Je me souviens aussi que la petite rue où je vivais dans le quartier des Eaux-Vives a été éventrée un nombre considérable de fois, et chaque fois pendant des semaines. Lorsque nous demandions ce qui se passait, c’était soit la fibre optique, soit le gaz, soit le trottoir soit un autre truc. Pas moyen de grouper tout ça? De fourrer sous le bitume tout ce qu’il faut et d’être bon pour 10 ans? Ben non, manifestement. On referme, on réouvre, on referme, on réouvre, et c’est à ce moment-là que l’on découvre que ce serait bien de faire une piste cyclable, aaargh! Ça fait du bruit, ça bouchonne, ça pollue et... ça donne du boulot. «Quand le bâtiment va, tout va» dit-on. L’expression date du 19e siècle, aujourd’hui, au 21e, à l’heure où la maison brûle, ce serait peut-être pas mal de commencer à chercher un autre ressort de prospérité économique. Ma mère, qui était ingénieure en génie civil, râlait sur à peu près tout, mais jamais sur les travaux parce que tu comprends «ça donne du travail à la branche». Le doux ronron du marteau-piqueur la rassurait sur la croissance et sur son avenir. Moi je vais vous dire, parfois, j’en viens à me demander si on ne fait pas des trous juste pour ça en fait, pour que le bâtiment aille. Résultat: nous vivons dans des villes où se déplacer relève du gymkhana permanent, arriver au boulot, c’est Pékin Express. Et arriver à la gare, c’est Koh Lanta. Je vous cite le communiqué: «Dès le 15 juillet 2024 durant une année environ, la circulation sera perturbée dans ce secteur, ce qui pourra donner lieu à des ralentissements. À partir de début août 2024, cette rue et ce carrefour seront fermés à la circulation automobile». Des ralentissements haha...pardon c’est nerveux. Alors bon, on ne demande pas que ce soit comme en Chine où ils construisent un hôpital en deux jours (ça ne doit pas trop respecter la CCT, ça) mais enfin un petit coup d’accélérateur serait pas mal, histoire de ne pas trop conforter notre réputation de lenteur, et surtout de faire moins schmire les gens.

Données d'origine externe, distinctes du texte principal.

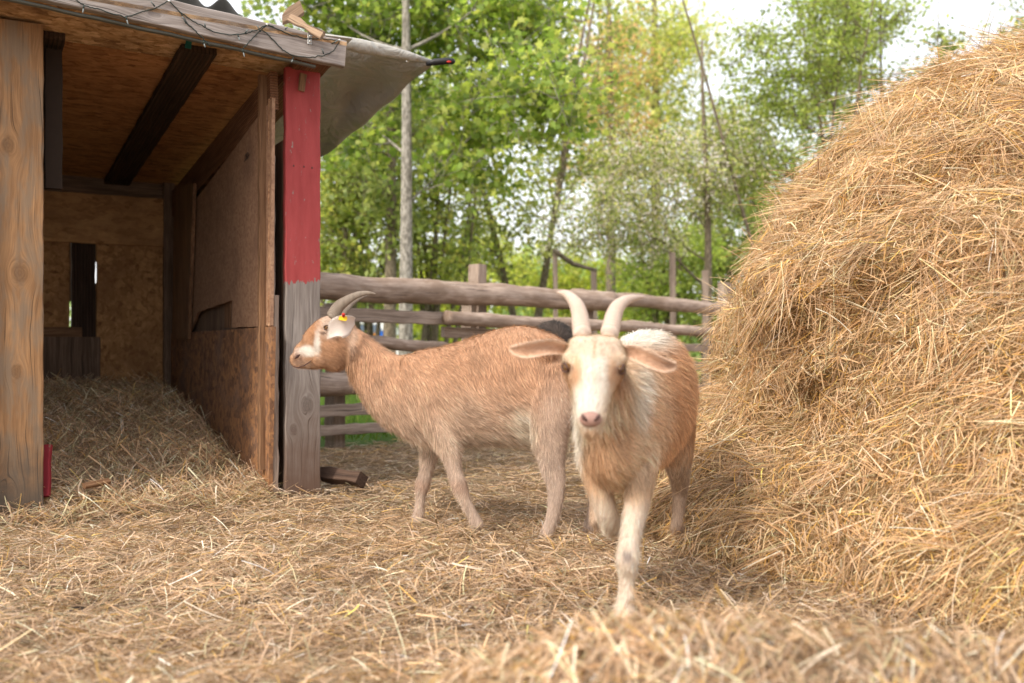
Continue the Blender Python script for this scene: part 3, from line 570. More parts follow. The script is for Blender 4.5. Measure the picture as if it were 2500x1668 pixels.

Bon, je reviens égoïstement devant chez moi, les rues sont déviées, les trans ports publics également, l’arrêt de bus n’existe plus et sera supprimé et je ne doute pas que ce sera super à la fin, avec revêtement phono-absorbant, îlots arborisés, piste cyclable, bus électriques. J’espère juste voir ça de mon vivant. En Angleterre et aux Etats-Unis, je rigolais quand je voyais des travaux sur les routes (il y en a autant qu’ici, je vous rassure) car ils mettent partout des panneaux «your taxes at work» autrement dit «vos impôts au travail». Au moins, il y a une tentative d’inclure les citoyens dans le processus. Chez nous c’est plutôt: débrouillez-vous, vous dansiez, eh bien chantier maintenant!